Un autre manuscrit, lui aussi joliment illustré par ses soins, est consacré à L’art et manière de trouver certainement la longitude de tous lieux sur la Terre par le cours et mouvement de la Lune ainsi qu’à La composition et usage d’un singulier méthéoroscope géographique. L’image en exergue de cet article est extraite de ce manuscrit qu’on peut lire sur Gallica.
Le méthéoroscope est un “singulier instrument géographique par lequel on peut facilement trouver la différence longitudinale et aussi latitudinale et la vraie élongation des distances entre deux lieux”. Sur le site de l’Association Méridienne, vous en saurez plus si cela vous intéresse.
Comme cartographe, on lui doit la première carte de la France entière, encore dénommée Gallia. Il la publia en 1525, la carte ci-dessous est une édition de 1561.
Il a aussi dessiné cette surprenante mappemonde cordiforme, sans doute destinée à expérimenter des projections novatrices.
Son rôle de vulgarisateur scientifique l’a également conduit à publier des traités sur l’horlogerie et la gnomonique qui est l’art de créer des cadrans solaires. Mais cela nous entrainerait trop loin, je reviendrai sans doute un jour sur la gnomonique …

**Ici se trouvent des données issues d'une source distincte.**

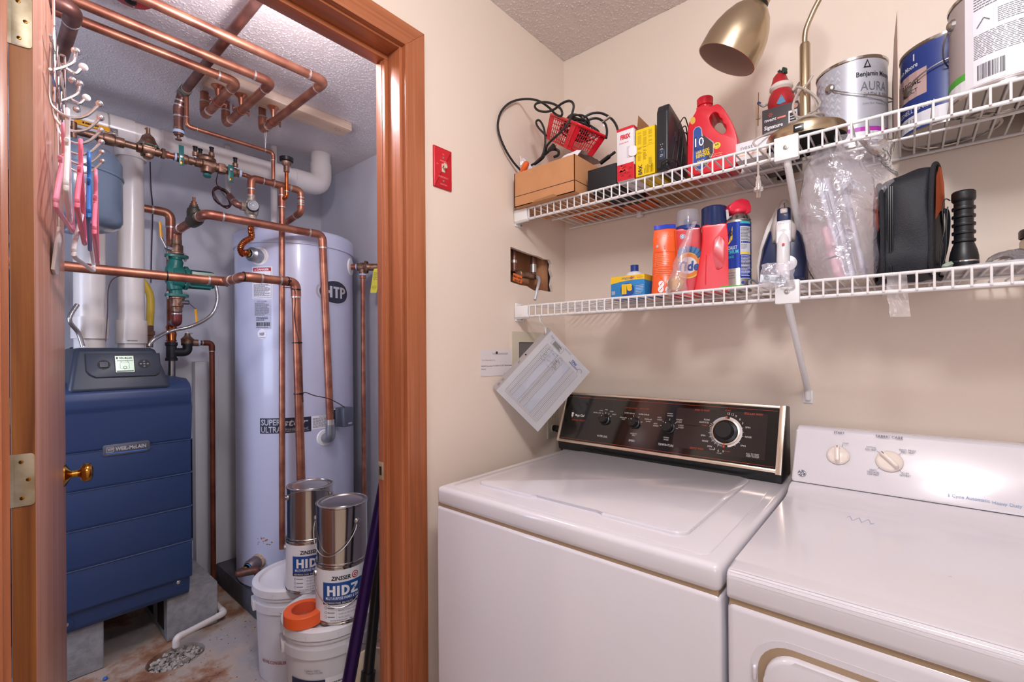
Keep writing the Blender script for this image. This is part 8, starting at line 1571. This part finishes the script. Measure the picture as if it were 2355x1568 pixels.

Pour terminer, on peut signaler qu’on lui attribue une horloge astronomique et planétaire conservée à la Bibliothèque Sainte-Geneviève à Paris (non loin du square Oronce Fine !). Dans la réalité, il semble qu’il se soit contenté de modifier certains points d’une horloge qui existait auparavant.
Cette horloge n’est pas visible en temps normal dans les locaux ouverts au public de la bibliothèque. Peut-être à l’occasion des journées du Patrimoine ?
En 1935, l’Union astronomique internationale a baptisé un cratère lunaire du nom d’Orontius pour rendre hommage à cet homme d’esprit universel, figure de la Renaissance scientifique.
Pour en savoir plus :
- la collection des documents de Gallica sur Oronce Fine
- un article en anglais sur le site de l’université de St-Andrews, abordant plus spécifiquement ses talents de mathématicien.
La rue Lhomond rend hommage à Charles François Lhomond (1727-1794), prêtre, grammairien et érudit français.
Et la rue Amyot porte le nom de Jacques Amyot (1513-1593), écrivain et évêque d’Auxerre.